La Hongrie se présente comme l'État-membre de l'UE le plus favorable à Pékin, mais, globalement, les pays d'Europe centrale et orientale ont tous une expérience directe et négative du totalitarisme et sont enclins à coopérer avec Washington, souligne également Andreea Brînză. Dans une analyse publiée par l'Heritage foundation, Daniel Kochis invite les États-Unis à utiliser "l'initiative des trois mers" ("3 SI") pour contrebalancer les influences chinoise et russe en Europe centrale et orientale, comme avait commencé à le faire l'administration Trump, qui avait promis un financement d'un milliard de dollars. À l'inverse, le chercheur rattaché à l’université du Kent Lukasz Janulewicz met en garde l'administration Biden contre une stratégie visant à instrumentaliser "l'initiative des trois mers" pour contrer l'influence que peut se procurer la Chine au travers d'un format "17+1" en perte de vitesse. Le chercheur de l'université du Kent invite à ne pas surévaluer l'importance de ces enceintes de coopération régionale. Il rappelle que les pays participant au groupe "3 SI" ont des vues différentes sur les questions d'approvisionnement énergétique et sur le rôle de la Russie en la matière. De même, la Hongrie s'est également distinguée en prenant ses distances par rapport à la "Clean Network initiative" en signant un accord avec Huawei sur la 5G. En matière d'investissements, le rôle de l'UE demeure essentiel dans cette région et les financements extérieurs jouent un rôle d'appoint, souligne cet expert. La plus-value apportée par les formats de coopération régionale est toute relative et le dialogue bilatéral avec les différentes capitales demeure fondamental.
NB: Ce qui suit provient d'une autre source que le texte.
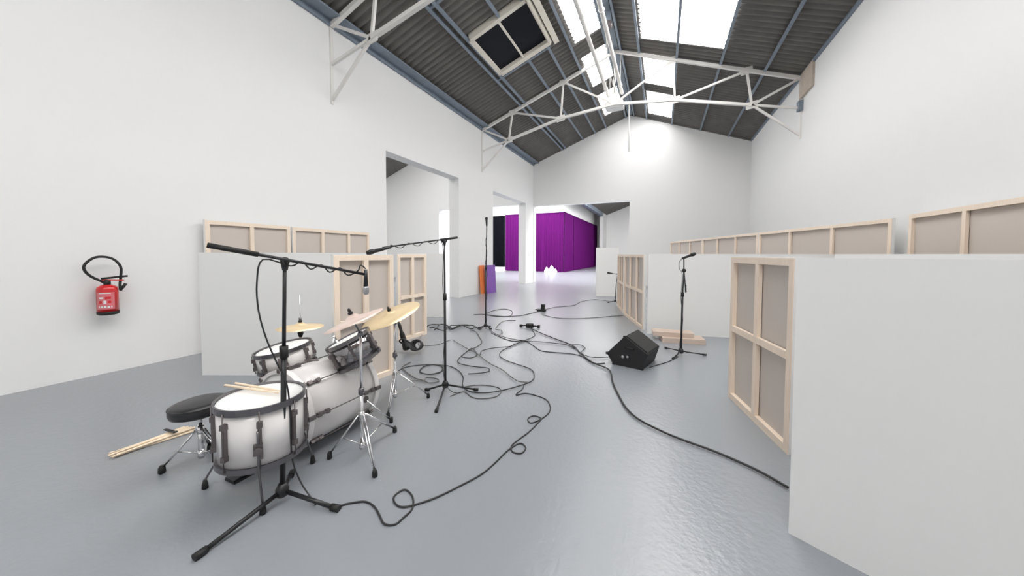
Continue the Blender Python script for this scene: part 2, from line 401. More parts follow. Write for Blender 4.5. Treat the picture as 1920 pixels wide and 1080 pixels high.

Berlin ne manifeste pas d'intérêt ou d'intention de prendre des responsabilités plus importantes en matière de sécurité et dans les relations avec la Russie et la Chine, alors que sa présence économique dans cette région est prépondérante, déplore pour sa part Ivana Karaskova, chercheuse au sein du think tank tcheque Association for International Affairs. Avec une forte implication polonaise et un soutien américain, l'initiative "3 SI" est entrée dans une "phase de consolidation et d'opérationnalisation", l'engagement des États-Unis pouvant lui conférer une dimension géostratégique, estime pour sa part Kai-Olaf Lang du think-tank berlinois SWP. Il sera politiquement difficile pour Berlin de rejoindre ce forum de coopération, qui ferait croire au retour d'une Mitteleuropa sous influence de l'Allemagne (dont le poids économique est presque équivalent à celui des 12 participants). Quant à l'inclusion des États d'Europe centrale dans le format "3 SI", elle ferait renaître l'idée polonaise d'Intermarium de l'entre-deux-guerres et susciterait des réticences de la part des autres participants, tandis que le chercheur de la SWP juge peu probable une orientation exclusive de cette initiative vers Washington, sur le modèle du "17+1", l'administration Biden ne voulant pas diviser l'UE. Kai-Olaf Lang conseille à l'Allemagne d'adopter une attitude bienveillante à l'égard du "3 SI" et de marquer sa disponibilité à participer, par l'intermédiaire de la banque publique d’investissement KfW, à certains projets améliorant la connectivité, par exemple en matière d'énergie et de numérique.